The Posters of the Grateful Dead Archive

The Fillmore, the Avalon, and the Birth of the Psychedelic Poster

Quicksilver Messenger Service, Grateful Dead, The Mothers. June 3-4, 1966, Fillmore Auditorium

Bill Graham Presents Quicksilver Messenger Service, Grateful Dead, The Mothers, June 3-4 [1966].

The Acid Tests also mapped the ways that an artistic event could be a transformative but contemporary community ritual, a multimedia alembic that could help define the nature of the community itself by making everyone involved an artist of the experience. The audience became participants, participants became cocreators, and everyone was transformed. It made the events themselves a kind of art, and re-creating that spirit was the goal of the first dance-concerts hosted by the Family Dog and Bill Graham.

 

The Great! Society, The Grass Roots, Big Brother & the Holding Co., Quick Silver Messenger Service - Family Dog Presents King Kong Memorial Dance - Saturday, February 26 [1966] - Fillmore Auditorium

Family Dog Presents King Kong Memorial Dance, The Great! Society, The Grass Roots, Big Brother & the Holding Co., Quick Silver Messenger Service, Saturday, February 26 [1966].

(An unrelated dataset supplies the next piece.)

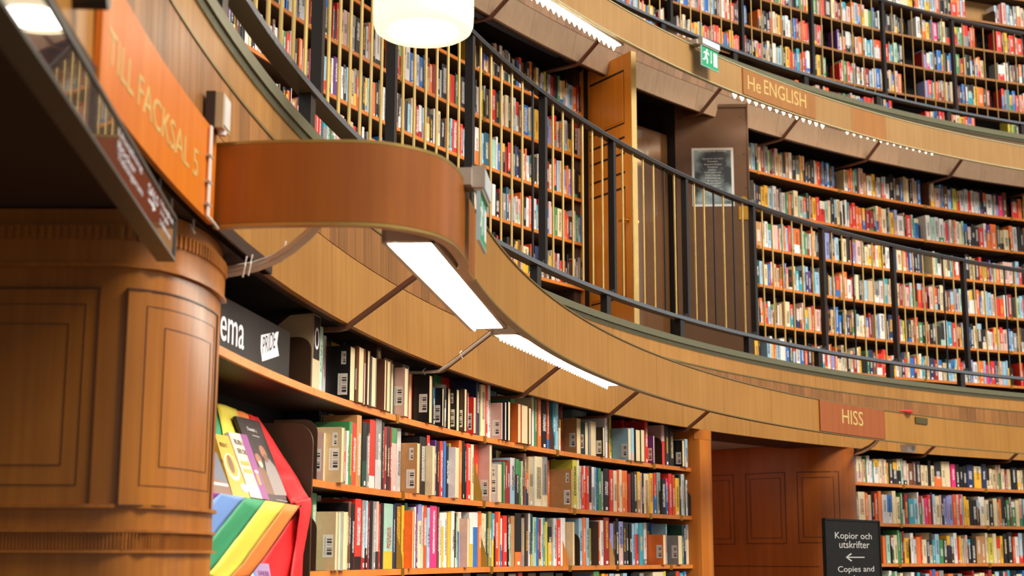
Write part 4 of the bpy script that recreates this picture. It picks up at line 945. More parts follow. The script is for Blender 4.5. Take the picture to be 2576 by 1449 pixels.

Artist Alton Kelley was part of the group of friends who called themselves the Family Dog, the sponsors of the first rock dance at San Francisco’s Longshoremen’s Hall on October 16, 1965. A few days later, San Francisco Mime Troupe business manager Bill Graham hosted an equally successful concert to help raise funds for the Troupe, and realized there was an interested audience for the young bands in the City. In February, the Jefferson Airplane headlined at the Fillmore, booked by Graham with his Family Dog partner Chet Helms. The partnership was short-lived, and that spring, both men set up shop in rival ballrooms, Graham in the Fillmore and Helms in the Avalon. Between them they would sponsor an extraordinary outpouring of poster art.